-- begin EXERCISE INPUTS --

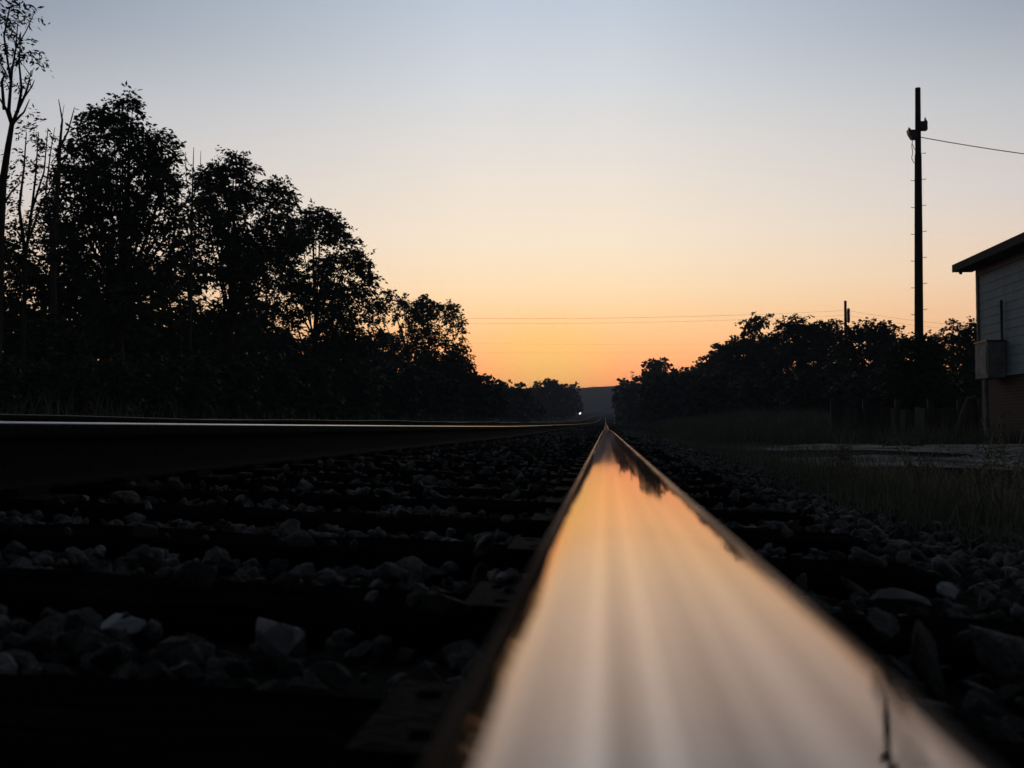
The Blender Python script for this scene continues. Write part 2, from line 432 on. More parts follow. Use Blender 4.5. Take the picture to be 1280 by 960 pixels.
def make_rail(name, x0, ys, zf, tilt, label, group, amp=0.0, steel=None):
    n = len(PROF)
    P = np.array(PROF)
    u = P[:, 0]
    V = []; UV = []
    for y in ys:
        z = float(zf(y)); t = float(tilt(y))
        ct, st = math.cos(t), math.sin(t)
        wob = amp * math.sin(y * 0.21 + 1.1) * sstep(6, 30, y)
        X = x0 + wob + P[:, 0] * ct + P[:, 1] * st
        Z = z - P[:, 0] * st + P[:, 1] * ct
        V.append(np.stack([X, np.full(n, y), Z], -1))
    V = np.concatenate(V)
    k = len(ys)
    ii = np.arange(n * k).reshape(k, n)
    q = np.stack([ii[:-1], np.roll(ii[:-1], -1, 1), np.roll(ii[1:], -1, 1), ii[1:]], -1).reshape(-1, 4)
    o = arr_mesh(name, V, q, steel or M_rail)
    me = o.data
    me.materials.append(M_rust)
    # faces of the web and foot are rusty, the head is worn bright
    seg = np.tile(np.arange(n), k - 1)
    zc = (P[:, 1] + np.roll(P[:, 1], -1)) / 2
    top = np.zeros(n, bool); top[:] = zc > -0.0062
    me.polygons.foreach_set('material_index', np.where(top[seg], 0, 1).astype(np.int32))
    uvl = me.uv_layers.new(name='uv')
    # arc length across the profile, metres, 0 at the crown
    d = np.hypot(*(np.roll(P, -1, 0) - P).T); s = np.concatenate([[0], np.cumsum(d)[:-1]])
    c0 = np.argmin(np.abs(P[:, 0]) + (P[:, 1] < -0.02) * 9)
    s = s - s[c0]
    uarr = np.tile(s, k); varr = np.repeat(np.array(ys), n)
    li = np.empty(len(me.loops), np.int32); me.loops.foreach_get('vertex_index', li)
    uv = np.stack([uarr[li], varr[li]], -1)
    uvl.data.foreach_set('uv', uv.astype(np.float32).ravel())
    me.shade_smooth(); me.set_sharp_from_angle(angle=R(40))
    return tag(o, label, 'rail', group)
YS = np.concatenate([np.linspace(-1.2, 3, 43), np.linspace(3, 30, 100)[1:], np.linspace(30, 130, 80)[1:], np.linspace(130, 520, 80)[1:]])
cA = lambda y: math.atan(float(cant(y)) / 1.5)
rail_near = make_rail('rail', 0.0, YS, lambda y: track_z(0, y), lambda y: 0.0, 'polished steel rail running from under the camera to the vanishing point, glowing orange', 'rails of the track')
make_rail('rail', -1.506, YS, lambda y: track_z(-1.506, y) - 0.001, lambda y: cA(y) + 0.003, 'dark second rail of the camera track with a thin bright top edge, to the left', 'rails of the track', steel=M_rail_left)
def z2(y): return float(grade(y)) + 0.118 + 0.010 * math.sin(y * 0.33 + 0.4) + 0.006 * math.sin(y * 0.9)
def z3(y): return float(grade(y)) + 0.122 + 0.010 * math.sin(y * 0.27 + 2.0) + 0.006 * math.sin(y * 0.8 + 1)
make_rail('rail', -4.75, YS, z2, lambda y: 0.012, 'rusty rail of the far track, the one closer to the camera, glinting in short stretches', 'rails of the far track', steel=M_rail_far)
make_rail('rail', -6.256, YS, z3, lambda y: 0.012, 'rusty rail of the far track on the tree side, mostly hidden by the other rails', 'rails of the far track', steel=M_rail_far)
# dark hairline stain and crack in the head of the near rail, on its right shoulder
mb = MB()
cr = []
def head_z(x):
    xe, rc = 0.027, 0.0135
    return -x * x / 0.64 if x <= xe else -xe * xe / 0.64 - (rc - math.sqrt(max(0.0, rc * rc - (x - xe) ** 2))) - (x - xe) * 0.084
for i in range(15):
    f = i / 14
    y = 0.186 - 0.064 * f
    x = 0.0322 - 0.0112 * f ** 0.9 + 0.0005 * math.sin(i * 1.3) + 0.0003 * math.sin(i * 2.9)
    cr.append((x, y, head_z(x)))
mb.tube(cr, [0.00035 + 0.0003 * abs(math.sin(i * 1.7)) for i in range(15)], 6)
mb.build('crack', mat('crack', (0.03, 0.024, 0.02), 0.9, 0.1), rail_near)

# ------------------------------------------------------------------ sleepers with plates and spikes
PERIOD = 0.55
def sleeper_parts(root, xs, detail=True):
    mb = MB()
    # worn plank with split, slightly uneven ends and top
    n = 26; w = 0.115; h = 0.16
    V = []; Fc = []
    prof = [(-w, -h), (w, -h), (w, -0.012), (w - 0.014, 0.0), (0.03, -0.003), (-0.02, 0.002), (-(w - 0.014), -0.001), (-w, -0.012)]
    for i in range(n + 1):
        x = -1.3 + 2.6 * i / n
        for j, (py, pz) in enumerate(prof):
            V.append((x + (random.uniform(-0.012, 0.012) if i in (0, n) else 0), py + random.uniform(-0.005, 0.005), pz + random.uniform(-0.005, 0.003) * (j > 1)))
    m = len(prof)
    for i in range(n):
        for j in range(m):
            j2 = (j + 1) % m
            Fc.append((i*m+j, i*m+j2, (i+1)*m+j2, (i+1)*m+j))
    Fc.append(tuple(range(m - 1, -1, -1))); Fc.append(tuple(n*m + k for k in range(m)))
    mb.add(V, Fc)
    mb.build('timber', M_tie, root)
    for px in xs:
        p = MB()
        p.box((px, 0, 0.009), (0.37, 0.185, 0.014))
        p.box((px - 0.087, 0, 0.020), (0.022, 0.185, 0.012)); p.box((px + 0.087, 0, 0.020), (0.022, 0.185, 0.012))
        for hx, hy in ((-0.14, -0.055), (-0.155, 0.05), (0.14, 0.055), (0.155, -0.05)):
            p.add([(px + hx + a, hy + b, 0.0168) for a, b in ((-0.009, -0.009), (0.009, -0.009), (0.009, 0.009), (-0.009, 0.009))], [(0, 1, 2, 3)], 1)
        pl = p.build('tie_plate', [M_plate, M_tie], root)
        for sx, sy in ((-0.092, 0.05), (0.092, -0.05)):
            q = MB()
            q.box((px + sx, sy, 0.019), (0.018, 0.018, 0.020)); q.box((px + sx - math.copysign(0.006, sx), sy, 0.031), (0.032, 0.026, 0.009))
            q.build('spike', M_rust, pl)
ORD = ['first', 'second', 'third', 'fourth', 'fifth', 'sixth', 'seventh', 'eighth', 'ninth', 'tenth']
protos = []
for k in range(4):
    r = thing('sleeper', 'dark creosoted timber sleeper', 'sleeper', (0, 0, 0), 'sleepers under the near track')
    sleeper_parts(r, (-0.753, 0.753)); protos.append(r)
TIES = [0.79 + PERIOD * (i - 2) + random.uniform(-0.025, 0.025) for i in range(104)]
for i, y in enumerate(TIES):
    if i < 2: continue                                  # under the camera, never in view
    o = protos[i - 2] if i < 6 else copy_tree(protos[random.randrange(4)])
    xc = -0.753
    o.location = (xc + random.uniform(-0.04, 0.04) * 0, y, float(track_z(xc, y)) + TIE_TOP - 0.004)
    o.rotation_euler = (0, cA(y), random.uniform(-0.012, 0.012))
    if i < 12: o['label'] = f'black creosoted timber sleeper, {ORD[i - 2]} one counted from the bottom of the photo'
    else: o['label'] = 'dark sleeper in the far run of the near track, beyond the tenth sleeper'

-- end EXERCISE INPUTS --
-- begin EXERCISE INPUTS --

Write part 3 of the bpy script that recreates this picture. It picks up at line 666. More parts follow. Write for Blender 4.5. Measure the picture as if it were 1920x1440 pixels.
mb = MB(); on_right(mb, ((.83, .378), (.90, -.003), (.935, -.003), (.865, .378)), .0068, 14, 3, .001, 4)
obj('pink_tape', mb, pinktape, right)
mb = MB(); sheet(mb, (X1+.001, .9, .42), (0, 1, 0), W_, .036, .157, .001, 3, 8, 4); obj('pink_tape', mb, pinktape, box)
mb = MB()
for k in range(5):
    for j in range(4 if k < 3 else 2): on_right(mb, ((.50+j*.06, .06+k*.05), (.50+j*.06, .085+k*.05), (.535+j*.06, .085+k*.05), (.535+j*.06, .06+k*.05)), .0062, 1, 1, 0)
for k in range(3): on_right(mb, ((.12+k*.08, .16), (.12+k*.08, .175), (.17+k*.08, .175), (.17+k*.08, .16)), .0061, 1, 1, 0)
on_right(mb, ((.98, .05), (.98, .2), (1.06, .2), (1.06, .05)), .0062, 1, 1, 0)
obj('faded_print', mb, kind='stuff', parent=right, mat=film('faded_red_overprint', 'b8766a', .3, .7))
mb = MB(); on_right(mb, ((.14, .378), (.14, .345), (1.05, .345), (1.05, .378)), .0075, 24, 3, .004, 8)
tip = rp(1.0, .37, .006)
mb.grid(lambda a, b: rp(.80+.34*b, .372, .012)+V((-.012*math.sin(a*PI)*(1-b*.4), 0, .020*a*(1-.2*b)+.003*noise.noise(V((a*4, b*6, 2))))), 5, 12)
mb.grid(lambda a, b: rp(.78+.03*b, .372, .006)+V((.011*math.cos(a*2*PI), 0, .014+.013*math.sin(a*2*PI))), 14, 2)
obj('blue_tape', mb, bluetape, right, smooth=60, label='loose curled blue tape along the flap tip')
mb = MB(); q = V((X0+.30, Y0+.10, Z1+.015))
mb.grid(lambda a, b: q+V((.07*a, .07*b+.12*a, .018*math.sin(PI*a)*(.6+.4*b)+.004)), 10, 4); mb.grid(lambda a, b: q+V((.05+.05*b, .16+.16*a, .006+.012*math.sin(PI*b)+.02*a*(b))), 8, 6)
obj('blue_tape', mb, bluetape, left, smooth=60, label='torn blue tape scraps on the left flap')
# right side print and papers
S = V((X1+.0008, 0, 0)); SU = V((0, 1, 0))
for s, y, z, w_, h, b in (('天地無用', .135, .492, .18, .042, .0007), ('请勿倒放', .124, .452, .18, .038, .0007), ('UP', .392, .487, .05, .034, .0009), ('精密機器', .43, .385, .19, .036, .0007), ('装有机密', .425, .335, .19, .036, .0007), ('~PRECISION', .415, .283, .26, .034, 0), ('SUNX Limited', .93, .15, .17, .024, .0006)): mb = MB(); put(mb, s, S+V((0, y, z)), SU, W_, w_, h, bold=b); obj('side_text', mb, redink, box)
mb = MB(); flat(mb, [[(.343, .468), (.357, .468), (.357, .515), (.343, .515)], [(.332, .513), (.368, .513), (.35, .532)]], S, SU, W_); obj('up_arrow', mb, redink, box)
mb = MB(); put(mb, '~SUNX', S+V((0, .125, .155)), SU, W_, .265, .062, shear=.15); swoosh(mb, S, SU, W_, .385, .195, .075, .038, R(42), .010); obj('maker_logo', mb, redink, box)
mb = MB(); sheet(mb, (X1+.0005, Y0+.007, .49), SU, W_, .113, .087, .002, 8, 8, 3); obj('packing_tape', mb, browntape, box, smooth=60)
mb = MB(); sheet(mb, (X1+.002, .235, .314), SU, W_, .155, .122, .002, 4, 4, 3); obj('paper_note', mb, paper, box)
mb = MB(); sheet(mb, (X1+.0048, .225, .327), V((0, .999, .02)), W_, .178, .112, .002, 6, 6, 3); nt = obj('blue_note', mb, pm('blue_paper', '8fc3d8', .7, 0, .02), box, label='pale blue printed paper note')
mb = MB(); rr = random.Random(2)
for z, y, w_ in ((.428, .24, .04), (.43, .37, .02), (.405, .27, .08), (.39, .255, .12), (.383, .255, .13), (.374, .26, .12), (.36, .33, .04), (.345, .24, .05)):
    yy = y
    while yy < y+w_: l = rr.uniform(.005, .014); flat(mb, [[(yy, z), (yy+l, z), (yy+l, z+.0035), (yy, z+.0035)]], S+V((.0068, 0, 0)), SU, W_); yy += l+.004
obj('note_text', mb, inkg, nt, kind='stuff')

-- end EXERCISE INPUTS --

- REQUEST: Find the word "follow" and list each line it appears in.

- EXPECTED ANSWER:
The Blender Python script for this scene continues. Write part 2, from line 432 on. More parts follow. Use Blender 4.5. Take the picture to be 1280 by 960 pixels.
Write part 3 of the bpy script that recreates this picture. It picks up at line 666. More parts follow. Write for Blender 4.5. Measure the picture as if it were 1920x1440 pixels.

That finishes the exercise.